Michel le Syrien, Eléments de l’historiographie syriaque établissant le positionnement religieux des Tayyayê (Arabes) lors de la soumission de la Mésopotamie (v. 638-9), v. 1175

Cependant le général Jean, qui était à Urha (Edesse), vint trouver Omar à Génshri et lui paya 10.000 tahégan pour le tribut d’une année, afin qu’il n’entrât pas dans la Mésopotamie vers l’orient. Héraclius informé de la conduite de Jean se mit en fureur contre lui, et avant ordonné de l’arrêter, le fit jeter en prison. C’est Dieu lui-même qui voulait la ruine de ce monarque et qui lui inspirait un esprit hautain et cruel. Aussi, dans le cours de cette année, les Arabes ayant fondu sur la Mésopotamie, s’en emparèrent et s’y établirent et en maître .

La ville d’Urha éloigna avec prudence les troupes grecques qui s’y trouvaient, et qui se retirèrent tranquillement. Omar imposa ure capitation aux chrétiens qui étaient sous sa domination.
A cette époque Amru, émir des Taiyayê, défendit que les croix parussent, même aux fêtes et aux rogations. Cela réjouit les Juifs, et ils se mirent à enle­ver les croix des églises. Alors, un chré­tien, connu de l’émir, voyant un juif qui courait au-dessus de l’église de Jean-Baptiste pour en arracher la croix, fut enflammé de zèle, alla trouver Amru et lui :
« O émir juste ! il n’est pas juste que tu permettes aux Juifs de tourner nos mystères en dérision. »
Alors, Dieu ayant changé son cœur, il dit :
« Je n’ai pas prescrit d’arracher les croix, si ce n’est celles qui sont marquées dans les rues, sur les murs. » (ce qui est la doctrine iconoclaste byzantine)
Il ordonna à l’un de ceux qui étaient présents d’al­ler à la rencontre du Juif qui descendait en emportant la croix ; il enleva la croix au Juif et le frappa a la tète : sa cervelle se répandit et il mourut.
Ce fut une consolation pour les chrétiens, car les Juifs furent couverts de confusion, et la prescription tomba en désuétude ; les chrétiens recommencèrent à porter les croix aux rogations, aux fêtes et aux en­terrements. Cependant, à Homs et à Damas, ils n’ont jamais eu cette faculté depuis que cet édit fut porté par l’émir Amru.
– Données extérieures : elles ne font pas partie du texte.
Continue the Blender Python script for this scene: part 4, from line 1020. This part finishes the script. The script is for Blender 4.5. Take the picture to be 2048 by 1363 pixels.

[…] par exemples tirés de l’Ancien et du Nouveau Testament et par des arguments naturels. Le chrétien montra l’étendue de leur science, Amru fut dans l’étonnement. Alors il lui donna cet ordre :
« Traduis-moi votre Evangile dans la langue sarrasine, c’est-à-dire des Taiyayê. Seule­ment, tu ne parleras ni de la divinité du Christ, ni du baptême, ni de la croix. »
Le bienheureux, fortifié par le Sei­gneur, répondit :
« A Dieu ne plaise que je retranche un seul Yod ou un seul point de l’Evangile, alors même que tous les traits et toutes les lances qui sont dans ton camp me transperceraient. »
Voyant qu’il ne pourrait le convaincre, Amru lui dit :
« Va ; écris comme tu voudras. » .
Le patriarche réunit les évêques et fit venir des Tanukayê, des ‘Aqulayè, des Tu’ayè, qui connaissaient les lan­gues arabe et syriaque, et il leur com­manda de traduire l’Evangile en langue arabe. Il avait ordonné que chaque sen­tence qu’ils traduisaient passât sous les yeux de tous les interprètes. C’est ainsi que l’Evangile fut traduit et présenté au roi.

[…]

En ces années, les ‘Aqulayê, c’est-à-dire les gens de Bagdad, passèrent de Harran à Mabbug (Manbij) et de Mabboug à Hamâ(t).